Sketch of the experimental setup. (a) A pair of retro-reflected laser beams creates an ensemble of $\approx 4000$ independent one-dimensional Bose gases. (b) The excitation spectrum is probed by illuminating the gas with a pair of Bragg laser beams. (c)–(d) Zero-temperature dynamical structure factor $S(k,\omega )$ (value shown in gray scale) for a moderately ($\gamma =3.3$) (c) and a strongly ($\gamma =45$) (d) interacting homogeneous gas. The solid (dashed) line in (d) shows the dispersion of the Lieb-I (Lieb-II) mode. Insets indicate averaging over an ensemble of trapped systems. The thin lines show fixed momentum cuts at representative densities. The corresponding values for $k/k_F$ are indicated as vertical lines in the $k-\omega$ plane.
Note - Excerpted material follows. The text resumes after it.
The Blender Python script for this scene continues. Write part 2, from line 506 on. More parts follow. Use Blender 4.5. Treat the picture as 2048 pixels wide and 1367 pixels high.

The thick line shows the averaged response $S(\omega )$ in a local density approximation.

Figure 2

Bragg-excitation spectra for different values of the 1D interaction strength $\gamma$. (a)–(e) Transferred energy $\sim ⟨p^2⟩$ (normalized to unit area) as a function of the Bragg detuning $\omega$. The scattering length is set to 15$a_0$ (a), $173a_0$ (b), $399a_0$ (c), $592a_0$ (d), and $819a_0$ (e), giving an average $\gamma [k_F/\mu {\mathrm{m}}^{-1}]$ of 0.12(5) [9(1)], 3.3(1) [4.4(2)], 11.0(4) [3.7(1)], 21.7(7) [3.5(1)], and 45(1) [3.3(1)], respectively. Solid lines show fits to the data using a Gaussian multiplied by $\omega$. The vertical dashed lines indicate the position of the Lieb-I (L1) and Lieb-II (L2) mode calculated with the averaged values for $\gamma$ [23]. The dashed line in (e) shows the calculated response for ensemble-averaged trapped TG gases. (f) Central excitation energy ${\omega }_c$ extracted from the Gaussian fit model as a function of $a_s$ (circles). Solid (dashed) lines denote the calculated position of the Lieb-I or -II modes (Bogoliubov mode). The dotted lines indicate the energy of particle and hole excitations in the TG limit. (g) ${\omega }_{\mathrm{c}}$ extracted from the data shown in (a) (triangle), (b) (square), (c) (diamond), and (e) (inverted triangle) plotted in the dimensionless energy-momentum plane. Solid (dashed) lines denote the Lieb-I (Lieb-II) mode. The shaded area shows the continuum of excitations in the TG limit. Vertical lines in (f) and (g) give the fitted full width at half maximum (FWHM).

Figure 3

Comparison of the Bragg-excitation spectra with theoretical predictions at finite temperature. Symbols depict the data presented in Fig. 2 for $\gamma =3.3(1)$ (a), $\gamma =11.0(4)$ (b), $\gamma =21.7(7)$ (c), and $\gamma =45(1)$ (d). The vertical dashed lines indicate the position of the Lieb-I and Lieb-II modes calculated with the averaged values for $\gamma$. The solid lines show the ensemble-averaged response derived from the finite temperature dynamical structure factor. (e)–(h) Reduced ${\chi }^2$ analysis of the corresponding experimental data in the top row with theoretical predictions for different temperatures.

Figure 4

Momentum distribution $n(p)$ for resonant and off-resonant Bragg excitation measured at weak and strong interactions. (a)–(c) Integrated line density after 50 ms time of flight when exciting the 1D systems at $\gamma =0.12(5)$ (a), $\gamma =3.3(1)$ (b), and $\gamma =45(1)$ (c) for red-detuned (left), resonant (middle), and blue-detuned (right) excitation with respect to the Bragg resonance. Data points show the average of four measurements. The frequencies given denote the Bragg detuning $\omega /(2\pi )$. The red line shows a fit to the central part of the line density around $p=0$, using a linear combination of a Lorentzian and Gaussian profile to extract the width $w$. The red shaded area denotes the fraction of atoms asymmetrically scattered to higher momentum states. (d)–(f) Imparted mean momentum $⟨p⟩$ extracted from $n(p)$ (squares) and relative change in the fitted width $\delta w$ of the central peak around $p=0$ (triangles) as a function of the detuning $\omega /(2\pi )$ for $\gamma =0.12(5)$ (d), $\gamma =3.3(1)$ (e), and $\gamma =45(1)$ (f). Solid lines are interpolating functions to guide the eye.